Corporate Lawyer Ini Kritik Kurikulum Pendidikan Tinggi Hukum
Utama

Corporate Lawyer Ini Kritik Kurikulum Pendidikan Tinggi Hukum

Associate Ginting & Reksodiputro Law Firm ini menilai kurikulum Fakultas Hukum yang dipandang belum match antara pembelajaran perkuliahan dengan kebutuhan praktik. Sebelumnya, Hakim Konstitusi Prof Saldi Isra juga pernah menyampaikan kritik atas kurikulum FH di Indonesia.

Oleh:
Ferinda K Fachri
Bacaan 4 Menit
Advokat Lewi Aga Basoeki. Foto: Istimewa
Advokat Lewi Aga Basoeki. Foto: Istimewa

Kurikulum mahasiswa Fakultas Hukum kembali mendapat perhatian profesi hukum. Dalam salah satu tweet yang di-posting oleh Associate Ginting & Reksodiputro Law Firm, Lewi Aga Basoeki pada akun Twitter pribadinya @legabas mengkritik kurikulum mahasiswa Fakultas Hukum di Indonesia belum memenuhi kebutuhan praktik di lapangan. Banyak respons netizen yang sependapat dengannya.

Gue nggak tahu ya, tapi ada yang salah di dalam kurikulum pendidikan tinggi hukum di Indonesia. Gak match antara yang diajarkan di ruang kuliah sama yang terjadi di lapangan. Dari semua anak magang yang gue temui sepanjang 11 tahun jadi corporate lawyer (termasuk gue juga), mereka kelabakan pas pertama kali disuruh baca akta anggaran dasar,” cuitnya pada Senin (21/2/2022) yang mendulang retweet sebanyak 3,1 ribu dengan 24,1 ribu likes.

Setelah dihubungi melalui sambungan telepon oleh Hukumonline, Rabu (23/2/2022), Konsultan bidang Bank and Finance itu menjelaskan dia tergabung dalam bagian dari profesional development committee dan juga mentoring intern yang masuk. Adapun dari hasil observasi yang dia lakukan, dirasa terdapat gap (kesenjangan) antara apa yang diajarkan di fakultas hukum dan yang terjadi dalam praktik.
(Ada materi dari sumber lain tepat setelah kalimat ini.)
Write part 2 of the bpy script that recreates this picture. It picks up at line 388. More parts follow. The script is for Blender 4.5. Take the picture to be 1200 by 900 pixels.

(Baca Juga: Kurikulum Tinggi Hukum Harus Sesuaikan Kebutuhan Praktik)

Aga menilai masih banyak mahasiswa yang belum mengetahui atau sekedar membaca akta perusahaan sebelumnya. Padahal, hal tersebut banyak ditemui dalam praktik di lapangan. Untuk itu, dia berpendapat dalam kurikulum perkuliahan pada fakultas hukum seharusnya menggabungkan antara teori dan praktik yang menjadi pembeda dengan pembelajaran di dunia kuliah dengan SMA.

“Misalnya ketika kuliah hukum perikatan, dulu hanya belajar soal teorinya. Apa saja syarat sah perjanjian, apa syarat pinjam-meminjam, apa syarat menyewa? Begitu, hanya level pengenalan, tapi tidak sampai ke level praktik. Katakanlah disuruh buat perjanjian sederhana, mengimplementasikan Pasal 1320 KUHPerdata ke dalam perjanjian sederhana. Apakah mahasiswa bisa melakukan hal itu? Jawabannya bisa iya, bisa enggak. Kembali ke mahasiswanya juga, karena dosen hanya menjadi pemantik,” ungkapnya.

Lulusan Universitas Indonesia dan University of Leiden itu melanjutkan memang pada dasarnya terdapat sejumlah mahasiswa yang memiliki pemahaman terkait praktik dengan terbantu oleh organisasi keilmuan seperti Moot Court, Debat Hukum, atau semacamnya. Tetapi dia mempertanyakan bagaimana dengan mahasiswa yang tidak mengikuti organisasi itu?

“Mungkin yang kuliah pulang-kuliah pulang ini secara teori jauh lebih pintar, tapi kalah sama yang ikut organisasi. Pertanyaannya bagaimana sebagai fakultas, lembaga pendidikan, bisa meminimalisir kesenjangan pemahaman yang ada (perihal praktik),” imbuhnya.